Brief: Repeat verbatim the lines from the one containing "Write the bpy" to the one containing "nrs = np.random.RandomState(11)", ends included, minus any pictures.

Records shown:

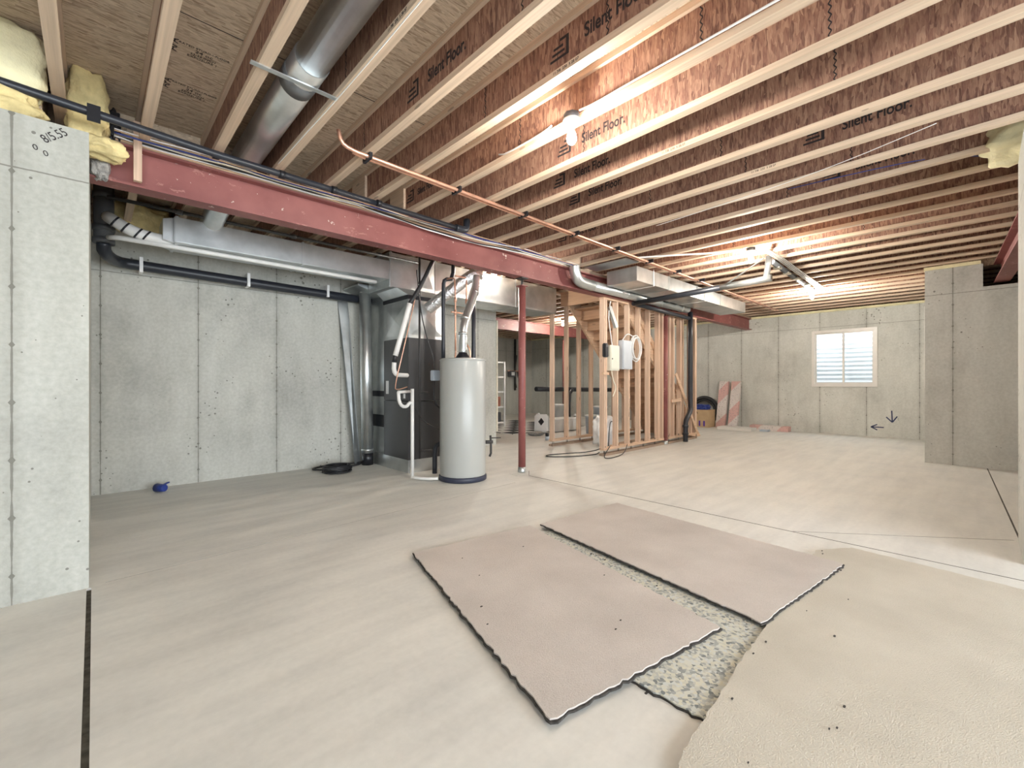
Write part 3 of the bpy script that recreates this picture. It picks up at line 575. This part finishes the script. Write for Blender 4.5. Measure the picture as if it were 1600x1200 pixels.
pipe('power_whip', [(3.13, 4.74, 1.2), (3.10, 4.72, 1.05), (3.12, 4.70, 0.9), (3.2, 4.68, 0.84), (3.3, 4.66, 0.83)], 0.013, 'rubber', 'curved black flexible conduit below the switch box', 2, 8, 'cable')
pipe('thermostat_wire', [(2.76, 4.78, 0.93), (2.9, 4.8, 0.85), (3.0, 4.82, 0.7), (3.15, 4.78, 0.6), (3.3, 4.7, 0.55)], 0.005, 'rubber', 'thin dark wire sagging across the furnace front', 2, 8, 'cable')
tag(MB().lathe((3.32, 6.33, 1.62), [(0.14, -0.05), (0.14, 0.0)], 32, 'Y').build('wall_vent', 'heater'), 'round grey vent cover on the wall behind the copper pipes', 'vent')

cpp = thing('copper_line', (1.3, 3.1, 2.84), 'pair of long copper pipes running under the joists beside the beam', 'pipe')
MB().tube([(1.25, 3.10, 2.95), (1.27, 3.10, 2.87), (1.33, 3.10, 2.845), (1.45, 3.11, 2.845), (11.5, 3.22, 2.845)], 0.014, 12, 1).build('copper_tube', 'copper', cpp)
MB().tube([(1.38, 3.16, 2.86), (1.46, 3.155, 2.845), (11.5, 3.265, 2.845)], 0.011, 10, 1).build('copper_tube', 'copper', cpp)
for k in range(-3, 12, 2): MB().box(2.70 + 0.409 * k, 2.722 + 0.409 * k, 3.08, 3.20, 2.826, 2.872).build('clip', 'tape', cpp)

# big drain at the stairs
bd = thing('drain_pipe', (6.65, 3.95, 2.5), 'black drain pipe that crosses under the ceiling and drops at the stairs', 'pipe')
MB().tube([(6.65, 4.02, 2.515), (6.68, 2.6, 2.57)], 0.042, 16).build('cross_run', 'pipe_black', bd)
MB().tube([(6.68, 2.62, 2.57), (6.69, 1.95, 2.60)], 0.045, 16).build('grey_end', 'galv', bd)
MB().tube([(6.69, 2.02, 2.60), (6.69, 1.98, 2.90)], 0.04, 16).build('riser', 'galv', bd)
MB().beam((6.68, 2.55, 2.60), (6.6, 2.02, 2.86), 0.025, 0.012).build('brace_strap', 'galv', bd)
MB().tube([(6.62, 4.03, 2.512), (8.74, 4.03, 2.47)], 0.036, 16).build('side_run', 'pipe_black', bd)
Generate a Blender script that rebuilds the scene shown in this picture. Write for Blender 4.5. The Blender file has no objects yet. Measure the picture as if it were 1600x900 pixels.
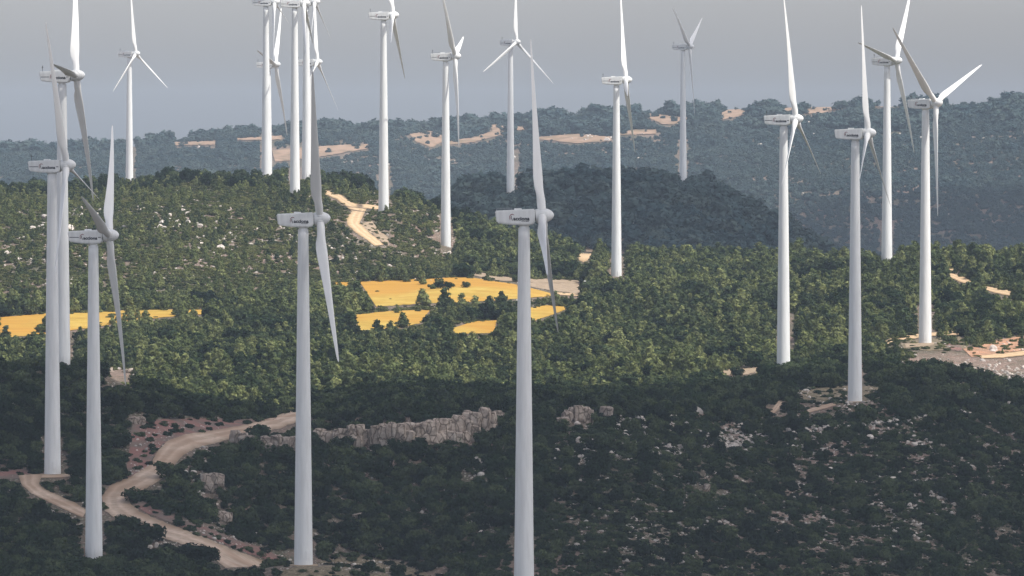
import bpy, bmesh, math, random
import numpy as np
from mathutils import Vector, Matrix
R_ = math.radians
random.seed(7); rng = np.random.default_rng(11)
scn = bpy.context.scene
C = scn.collection

# ------------------------------------------------------------------ camera, sky, sun, exposure
FPX = 9756.0            # focal length in pixels of a 1600 px wide picture
EYE = 225.0             # picture row of the eye level
CZ = 160.0              # height of the camera above the datum
cam_d = bpy.data.cameras.new('camera'); cam = bpy.data.objects.new('camera', cam_d); C.objects.link(cam)
cam_d.sensor_width = 36; cam_d.lens = 36 * FPX / 1600
cam_d.clip_start = 5; cam_d.clip_end = 60000
cam.location = (0, 0, CZ); cam.rotation_euler = (R_(90) - math.atan((450 - EYE) / FPX), 0, 0)
scn.camera = cam

SUN_EL = 55.0
sh = Vector((0.90, -0.43, 0)).normalized()
SUN = Vector((sh.x * math.cos(R_(SUN_EL)), sh.y * math.cos(R_(SUN_EL)), math.sin(R_(SUN_EL))))
w = bpy.data.worlds.new('World'); scn.world = w; w.use_nodes = True
nt = w.node_tree; nt.nodes.clear()
sky = nt.nodes.new('ShaderNodeTexSky'); sky.sky_type = 'NISHITA'; sky.sun_disc = False
sky.sun_elevation = R_(SUN_EL); sky.sun_rotation = math.atan2(sh.x, sh.y)
sky.air_density = 1.0; sky.dust_density = 3.0; sky.ozone_density = 1.6; sky.altitude = 500
hs = nt.nodes.new('ShaderNodeHueSaturation'); hs.inputs['Saturation'].default_value = 0.42
bg = nt.nodes.new('ShaderNodeBackground'); bg.inputs['Strength'].default_value = 0.15
wo = nt.nodes.new('ShaderNodeOutputWorld')
nt.links.new(sky.outputs[0], hs.inputs['Color']); tn = nt.nodes.new('ShaderNodeMix'); tn.data_type = 'RGBA'; tn.blend_type = 'MULTIPLY'; tn.inputs[0].default_value = 1; tn.inputs[7].default_value = (1.06, 1.03, 1.07, 1); nt.links.new(hs.outputs[0], tn.inputs[6]); nt.links.new(tn.outputs[2], bg.inputs[0]); nt.links.new(bg.outputs[0], wo.inputs[0])
sl = bpy.data.lights.new('sun', 'SUN'); sl.energy = 3.8; sl.angle = R_(0.53); sl.color = (1.0, 0.955, 0.88)
so = bpy.data.objects.new('sun', sl); C.objects.link(so); so.rotation_euler = SUN.to_track_quat('Z', 'Y').to_euler()
so.location = (0, 1500, 600)
scn.view_settings.view_transform = 'Standard'; scn.view_settings.look = 'None'
scn.view_settings.exposure = 0.33; scn.view_settings.gamma = 1.0
scn.cycles.volume_bounces = 0

# ------------------------------------------------------------------ helpers
def tag(o, label=None, cat=None, group=None, kind=None):
    if label: o['label'] = label
    if cat: o['category'] = cat
    if group: o['group'] = group
    if kind: o['kind'] = kind
    return o
def link(name, me, mat=None, parent=None):
    o = bpy.data.objects.new(name, me); C.objects.link(o)
    if mat is not None:
        me.materials.clear(); me.materials.append(mat)
    if parent is not None: o.parent = parent
    return o
def npmesh(name, V, Fq, smooth=False):
    """V (n,3), Fq (m,k) arrays -> mesh"""
    me = bpy.data.meshes.new(name)
    V = np.asarray(V, dtype=np.float32); Fq = np.asarray(Fq, dtype=np.int32)
    k = Fq.shape[1]
    me.vertices.add(len(V)); me.vertices.foreach_set('co', V.ravel())
    me.loops.add(Fq.size); me.loops.foreach_set('vertex_index', Fq.ravel())
    me.polygons.add(len(Fq)); me.polygons.foreach_set('loop_start', np.arange(len(Fq), dtype=np.int32) * k)
    me.polygons.foreach_set('loop_total', np.full(len(Fq), k, dtype=np.int32))
    me.polygons.foreach_set('use_smooth', np.full(len(Fq), smooth, dtype=bool))
    me.update(); me.validate()
    return me
def _h(ix, iy, seed):
    n = (ix * 374761393 + iy * 668265263 + seed * 974711) & 0xffffffff
    n = ((n ^ (n >> 13)) * 1274126177) & 0xffffffff
    return ((n ^ (n >> 16)) & 0xffff) / 32768.0 - 1.0
def vnoise(x, y, seed=0):
    xi = np.floor(x).astype(np.int64); yi = np.floor(y).astype(np.int64)
    fx = x - xi; fy = y - yi; fx = fx * fx * (3 - 2 * fx); fy = fy * fy * (3 - 2 * fy)
    a = _h(xi, yi, seed); b = _h(xi + 1, yi, seed); c = _h(xi, yi + 1, seed); d = _h(xi + 1, yi + 1, seed)
    return (a * (1 - fx) + b * fx) * (1 - fy) + (c * (1 - fx) + d * fx) * fy
def fbm(x, y, seed=0, oct=4):
    s = 0; a = 1.0; t = 0
    for k in range(oct):
        s = s + a * vnoise(x * 2 ** k + 17.3 * k, y * 2 ** k - 9.1 * k, seed + k); t += a; a *= .5
    return s / t

# ------------------------------------------------------------------ materials
def newmat(name):
    m = bpy.data.materials.new(name); m.use_nodes = True
    n = m.node_tree.nodes; b = n['Principled BSDF']
    return m, m.node_tree, n, b
def ramp(n, stops):
    r = n.new('ShaderNodeValToRGB'); e = r.color_ramp.elements
    e[0].position = stops[0][0]; e[0].color = (*stops[0][1], 1)
    e[1].position = stops[-1][0]; e[1].color = (*stops[-1][1], 1)
    for p, c in stops[1:-1]:
        x = e.new(p); x.color = (*c, 1)
    return r
def noise(n, l, scale, detail=4, rough=.55, vec=None):
    t = n.new('ShaderNodeTexNoise'); t.inputs['Scale'].default_value = scale
    t.inputs['Detail'].default_value = detail; t.inputs['Roughness'].default_value = rough
    if vec is not None: l.new(vec, t.inputs['Vector'])
    return t
def mixc(n, l, fac, a, b, mode='MIX'):
    m = n.new('ShaderNodeMix'); m.data_type = 'RGBA'; m.blend_type = mode
    for sock, v in ((m.inputs[0], fac), (m.inputs[6], a), (m.inputs[7], b)):
        if hasattr(v, 'type') and hasattr(v, 'is_linked'): l.new(v, sock)
        elif isinstance(v, (int, float)): sock.default_value = v
        else: sock.default_value = (*v, 1)
    return m.outputs[2]
def worldpos(n):
    return n.new('ShaderNodeNewGeometry').outputs['Position']

def soil_mat(name, cols, scale=.35, rough=.95, bump=.3, streak=None, ruts=False):
    m, t, n, b = newmat(name); l = t.links; p = worldpos(n)
    a = noise(n, l, scale, 6, .65, p); r = ramp(n, cols); l.new(a.outputs[0], r.inputs[0])
    col = r.outputs[0]
    if streak:
        a2 = noise(n, l, scale * .12, 3, .5, p); r2 = ramp(n, [(.42, (0, 0, 0)), (.6, (1, 1, 1))]); l.new(a2.outputs[0], r2.inputs[0])
        col = mixc(n, l, r2.outputs[0], col, streak)
    if ruts:
        at = n.new('ShaderNodeAttribute'); at.attribute_name = 'across'
        ad = n.new('ShaderNodeMath'); ad.operation = 'MULTIPLY_ADD'; ad.inputs[1].default_value = .12; l.new(noise(n, l, .15, 2, .5, p).outputs[0], ad.inputs[0]); l.new(at.outputs['Fac'], ad.inputs[2])
        rr = ramp(n, [(.0, (.62, .58, .52)), (.16, (.80, .76, .70)), (.30, (1.14, 1.12, 1.1)), (.42, (.86, .83, .78)), (.56, (.84, .80, .74)), (.68, (1.14, 1.12, 1.1)), (.84, (.9, .86, .8)), (1, (.62, .58, .5))]); l.new(ad.outputs[0], rr.inputs[0])
        col = mixc(n, l, .8, col, rr.outputs[0], 'MULTIPLY')
    l.new(col, b.inputs['Base Color']); b.inputs['Roughness'].default_value = rough
    b.inputs['Specular IOR Level'].default_value = .15
    bp = n.new('ShaderNodeBump'); bp.inputs['Strength'].default_value = bump; bp.inputs['Distance'].default_value = .4
    a3 = noise(n, l, scale * 3, 4, .6, p); l.new(a3.outputs[0], bp.inputs['Height']); l.new(bp.outputs[0], b.inputs['Normal'])
    return m

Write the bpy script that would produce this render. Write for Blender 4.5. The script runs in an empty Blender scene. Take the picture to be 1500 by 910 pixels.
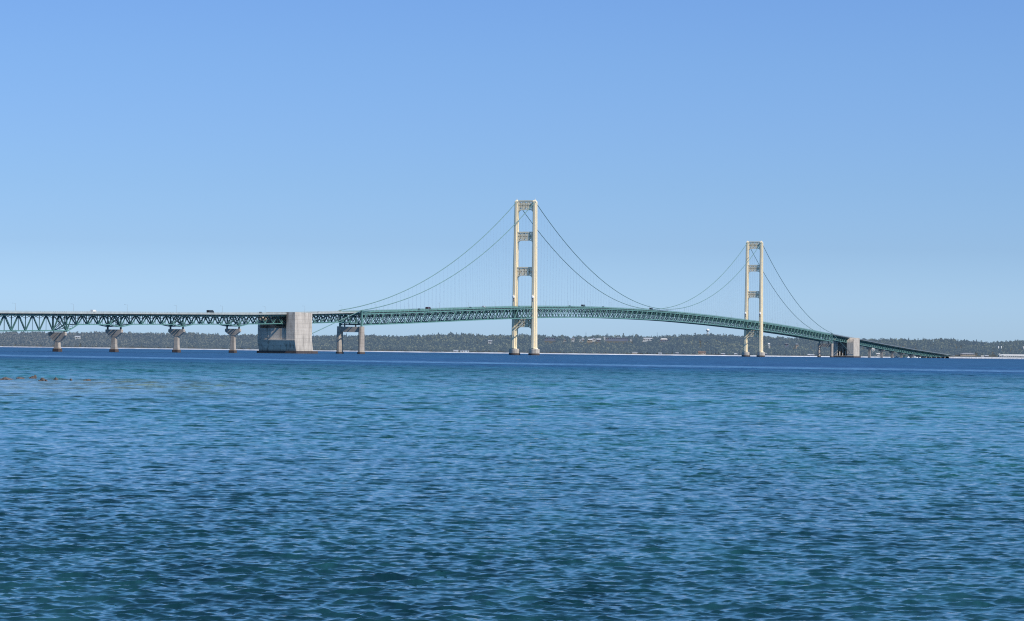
import bpy, math, random
import numpy as np
from mathutils import Vector, Matrix

# ------------------------------------------------------------------ camera solve
FPX, HPX, ROLL, CAMH = 4368.0, 514.01, 0.01191, 4.5     # focal (px of a 1500 px frame), horizon row, roll, eye height
BX, BY, BA = 13.31, 3237.2, 0.29642                      # near tower on the water, heading of the bridge
SA, CA = math.sin(BA), math.cos(BA)
SUN_EL = math.radians(45.5)
SUN_AZ = math.radians(32.0)                              # from +X towards the viewer
rnd = random.Random(7)
nrs = np.random.RandomState(11)

scene = bpy.context.scene
col = scene.collection
scene.view_settings.view_transform = 'Standard'
scene.view_settings.look = 'None'
scene.view_settings.exposure = 0
scene.view_settings.gamma = 1
scene.cycles.use_denoising = False
scene.cycles.filter_width = 1.15

def horizon_row(px):
    return HPX + (px - 750) * math.tan(ROLL)

def ray_x(px, Y):
    return (px - 750) / FPX * Y

def height_at(px, py, Y):
    return CAMH + (horizon_row(px) - py) / FPX * Y

def b2w(l, s):
    return BX + s * SA + l * CA, BY + s * CA - l * SA

def s_of(px, l=0.0):
    k = (px - 750) / FPX
    # (BX + s SA + l CA) = k (BY + s CA - l SA)
    return (k * (BY - l * SA) - BX - l * CA) / (SA - k * CA)

# ------------------------------------------------------------------ materials
def new_mat(name):
    m = bpy.data.materials.new(name)
    m.use_nodes = True
    nt = m.node_tree
    return m, nt, nt.nodes['Principled BSDF']

def N(nt, kind, **kw):
    n = nt.nodes.new(kind)
    for k, v in kw.items():
        if k in n.inputs:
            n.inputs[k].default_value = v
        else:
            setattr(n, k, v)
    return n

def L(nt, a, b):
    nt.links.new(a, b)

def ramp(nt, fac, stops, interp='LINEAR'):
    r = nt.nodes.new('ShaderNodeValToRGB')
    r.color_ramp.interpolation = interp
    e = r.color_ramp.elements
    while len(e) > 1:
        e.remove(e[-1])
    e[0].position, e[0].color = stops[0][0], (*stops[0][1], 1)
    for p, c in stops[1:]:
        x = e.new(p)
        x.color = (*c, 1)
    if fac is not None:
        L(nt, fac, r.inputs['Fac'])
    return r

def mixc(nt, fac, a, b, mode='MIX'):
    m = nt.nodes.new('ShaderNodeMix')
    m.data_type = 'RGBA'
    m.blend_type = mode
    for sock, v in ((m.inputs[0], fac), (m.inputs[6], a), (m.inputs[7], b)):
        if isinstance(v, (int, float)):
            sock.default_value = v
        elif isinstance(v, tuple):
            sock.default_value = (*v, 1) if len(v) == 3 else v
        else:
            L(nt, v, sock)
    return m.outputs[2]

def math_n(nt, op, a, b=None, clamp=False):
    m = nt.nodes.new('ShaderNodeMath')
    m.operation = op
    m.use_clamp = clamp
    for i, v in enumerate((a, b)):
        if v is None:
            continue
        if isinstance(v, (int, float)):
            m.inputs[i].default_value = v
        else:
            L(nt, v, m.inputs[i])
    return m.outputs[0]

def paint(name, c, rough=0.55, var=0.25, scale=0.3):
    m, nt, p = new_mat(name)
    tc = N(nt, 'ShaderNodeTexCoord')
    n = N(nt, 'ShaderNodeTexNoise', Scale=scale, Detail=5.0)
    L(nt, tc.outputs['Object'], n.inputs['Vector'])
    d = tuple(x * (1 - var) for x in c)
    b = tuple(min(1, x * (1 + var * .5)) for x in c)
    r = ramp(nt, n.outputs['Fac'], [(0.3, d), (0.7, b)])
    L(nt, r.outputs[0], p.inputs['Base Color'])
    p.inputs['Roughness'].default_value = rough
    return m

def concrete(name, c, stain=(0.2, 0.17, 0.14), lift=1.6, amt=1.35):
    m, nt, p = new_mat(name)
    tc = N(nt, 'ShaderNodeTexCoord')
    n1 = N(nt, 'ShaderNodeTexNoise', Scale=0.12, Detail=7.0, Roughness=0.65)
    L(nt, tc.outputs['Object'], n1.inputs['Vector'])
    base = ramp(nt, n1.outputs['Fac'], [(0.32, tuple(x * .78 for x in c)), (0.62, tuple(min(1, x * 1.1) for x in c))])
    # water stains running down
    mp = N(nt, 'ShaderNodeMapping')
    mp.inputs['Scale'].default_value = (0.55, 0.55, 0.05)
    L(nt, tc.outputs['Object'], mp.inputs['Vector'])
    n2 = N(nt, 'ShaderNodeTexNoise', Scale=1.0, Detail=4.0, Roughness=0.6)
    L(nt, mp.outputs[0], n2.inputs['Vector'])
    st = ramp(nt, n2.outputs['Fac'], [(0.52, (0, 0, 0)), (0.70, (0.75 * amt, 0.75 * amt, 0.75 * amt))])
    c1 = mixc(nt, st.outputs[0], base.outputs[0], stain)
    # formwork lifts
    sx = N(nt, 'ShaderNodeSeparateXYZ')
    L(nt, tc.outputs['Object'], sx.inputs[0])
    f = math_n(nt, 'FRACT', math_n(nt, 'DIVIDE', sx.outputs[2], lift * 2))
    ln = math_n(nt, 'LESS_THAN', f, 0.10)
    c2 = mixc(nt, math_n(nt, 'MULTIPLY', ln, 0.4), c1, tuple(x * .45 for x in c))
    L(nt, c2, p.inputs['Base Color'])
    p.inputs['Roughness'].default_value = 0.85
    return m

def two_tone(name, a, b, scale, rough=0.9, lo=.35, hi=.65):
    m, nt, p = new_mat(name)
    tc = N(nt, 'ShaderNodeTexCoord')
    n = N(nt, 'ShaderNodeTexNoise', Scale=scale, Detail=6.0, Roughness=0.6)
    L(nt, tc.outputs['Object'], n.inputs['Vector'])
    r = ramp(nt, n.outputs['Fac'], [(lo, a), (hi, b)])
    L(nt, r.outputs[0], p.inputs['Base Color'])
    p.inputs['Roughness'].default_value = rough
    return m

M = {}
M['concrete'] = concrete('weathered_concrete', (0.52, 0.465, 0.40))
M['pier'] = concrete('pier_concrete', (0.41, 0.355, 0.30), amt=.8)
M['wet'] = concrete('wet_concrete', (0.075, 0.058, 0.053), stain=(0.04, 0.03, 0.03))
M['cream'] = paint('cream_tower_paint', (0.90, 0.775, 0.54), 0.5, 0.04, 0.15)
M['green'] = paint('green_steel_paint', (0.13, 0.275, 0.245), 0.5, 0.3, 0.2)
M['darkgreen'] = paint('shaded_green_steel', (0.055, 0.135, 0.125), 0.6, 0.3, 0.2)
M['cable'] = paint('cable_green_paint', (0.14, 0.26, 0.25), 0.6, 0.2, 0.2)
M['hanger'] = paint('wire_rope', (0.50, 0.62, 0.75), 0.6, 0.2, 0.2)
M['deckgrey'] = paint('deck_concrete', (0.34, 0.36, 0.34), 0.8, 0.2, 0.1)
M['asphalt'] = paint('asphalt', (0.06, 0.06, 0.062), 0.9, 0.3, 0.2)
M['railgrey'] = paint('galvanised_rail', (0.40, 0.43, 0.41), 0.6, 0.2, 0.2)
M['housewhite'] = paint('white_siding', (0.52, 0.54, 0.55), 0.7, 0.12, 0.3)
M['white'] = paint('white_paint', (0.82, 0.82, 0.80), 0.5, 0.06, 0.5)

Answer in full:
Write the bpy script that would produce this render. Write for Blender 4.5. The script runs in an empty Blender scene. Take the picture to be 1500 by 910 pixels.
import bpy, math, random
import numpy as np
from mathutils import Vector, Matrix

# ------------------------------------------------------------------ camera solve
FPX, HPX, ROLL, CAMH = 4368.0, 514.01, 0.01191, 4.5     # focal (px of a 1500 px frame), horizon row, roll, eye height
BX, BY, BA = 13.31, 3237.2, 0.29642                      # near tower on the water, heading of the bridge
SA, CA = math.sin(BA), math.cos(BA)
SUN_EL = math.radians(45.5)
SUN_AZ = math.radians(32.0)                              # from +X towards the viewer
rnd = random.Random(7)
nrs = np.random.RandomState(11)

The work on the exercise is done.